Minibaron

Location:Mostheuriger Zeilinger
Website:http://www.most-zeilinger.at
Address:Pollenberg 3, 3324 Euratsfeld
Status:Open (last checked on 1 May 2019)
Eaten:Brettljause, three ½ Most (Birnencuvee, Speckbirne, Grüne Pichlbirne), Birnenbrand (Prima Pira)

Even though being a marketing ploy to a large extent, the Mostbaron Heurige are too good to be ignored. Having visited all of them, every year I look forward to coming back, if not to try one of their many kinds of Brettljause, then to enjoy a few mugs of the Most that is actually drinkable and even gratifying (in a “getting unexpectedly pissed” sort of way).

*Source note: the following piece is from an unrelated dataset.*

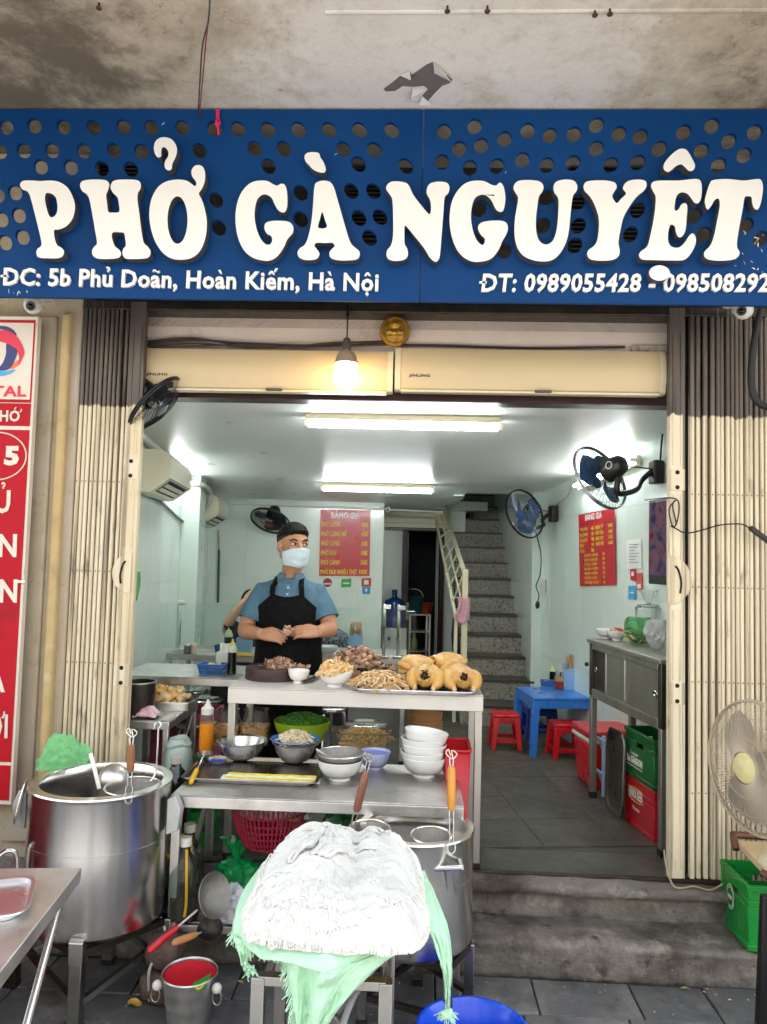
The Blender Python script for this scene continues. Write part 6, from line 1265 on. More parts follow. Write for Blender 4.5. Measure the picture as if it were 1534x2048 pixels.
t = thing('rag', 'crumpled pink and white rag on the small left table', 'cloth', c); o = mb.put('cloth_sheet', mat('pink_rag', '#d9a3b0', .9, 0, .2, 25, dirt=('#e6dcd8', .48, .58, 22, .9)), t, fix=False, ang=80); o.modifiers.new('solid', 'SOLIDIFY').thickness = .004
c = onz(255, 1440, zl)+V((0, .12, 0)); t = thing('pot', 'dark steel pot at the left end of the small table, half behind the gate post', 'pot', c); hh = at(262, 1362, c.y).z-zl; mb = MB(); mb.lathe(lathe_t([(0, 0), (.085, 0), (.088, .01), (.09, hh)], .003), c, 32); mb.put('pot_body', DKSTEEL, t); mb = MB(); mb.tube([c+V((.09*cos(2*pi*k/32), .09*sin(2*pi*k/32), hh)) for k in range(32)], .004, 6, closed=True); mb.put('rim', STEEL2, t)
# pink crate and translucent tub under that table
PNK = mat('pink_plastic', '#b5566e', .4, 0, .08)
def crate(lb, c, w, d, h, m, rz=0, name='crate', slots=True, n=7, cat='crate', grp=None):
    t = thing(name, lb, cat, (0, 0, 0), 0, grp); wl = .012; mb = MB(); mb.box((0, 0, .006), (w-.004, d-.004, .012))
    for s in (-1, 1):
        for X, L, D in ((True, w, d), (False, d, w)):
            pos = s*(D/2-wl/2); hw = .045; hz0, hz1 = h*.66, h*.66+.028
            segs = [((0, 0, hz0/2), (L, wl, hz0)), ((0, 0, (hz1+h)/2), (L, wl, h-hz1))]+[((e*(L/2+hw)/2, 0, (hz0+hz1)/2), (L/2-hw, wl, hz1-hz0)) for e in (-1, 1)]
            LL = L-(0 if X else 2*wl+.001)
            for (a, b, z), (sx, sy, sz) in segs:
                sc = LL/L
                if X: mb.box((a, pos, z), (sx, sy, sz))
                else: mb.box((pos, a*sc, z), (sy, sx*sc, sz))
            for zz, hh_ in ((h-.012, .024), (.012, .024)):
                if X: mb.box((0, s*(D/2+.002), zz), (L+.012, .006, hh_))
                else: mb.box((s*(D/2+.002), 0, zz), (.006, L+.003, hh_))
    o = mb.put('crate_body', m, t, bev=.003)
    return move(t, c, rz)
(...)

Six years ago, Zeilinger had shocked me with an unfinishable “Farmer’s Jause,” featuring different varieties of dead pig. Today, upon receiving a Brettljause, which I knew would be smaller and thinly cut, I was surprised at first to see something so ordinary that I began to wonder what had happened in the years I was away. It looked too neatly arranged and, for some ingredients, scarce to the point of stinginess.

Fortunately, the ingredients concerned were the ones I generally like the least, namely the black pudding and the liver sausage. The latter especially had such a strong taste of liver that the single slice served was more than enough for me. The unidentifiable spread (a weird mixture of Liptauer with something cheesy and garlicky) was much better, however, and took up the larger part of the supplied bread. The remaining part consisted of very dry, yet fresh Schweinsbraten (it is a special taste that I somehow enjoy) and two types of meat that looked like one. If was only a careful study of the crust and a glance at the menu that convinced me that I was in fact dealing with a Geselchtes and a Surbraten. Looking the same – like thin cold slices of a medium-grilled steak in fact – they tasted slightly different, and, like the rest of the Brettljause, totally authentic. The pig that went into those ingredients has been an inhabitant of the Mostbaron’s farm at one point in time, no doubt about that.

Six years since my previous visit, Zeilinger remains just as hard to reach, although walking from the Blindenmarkt train station, rather than from the city of Amstetten, does save a couple of kilometers. The portions may be getting smaller, but the quality remains top. A spring in the Lower Austria without a visit to Mostviertel is still a wasted spring.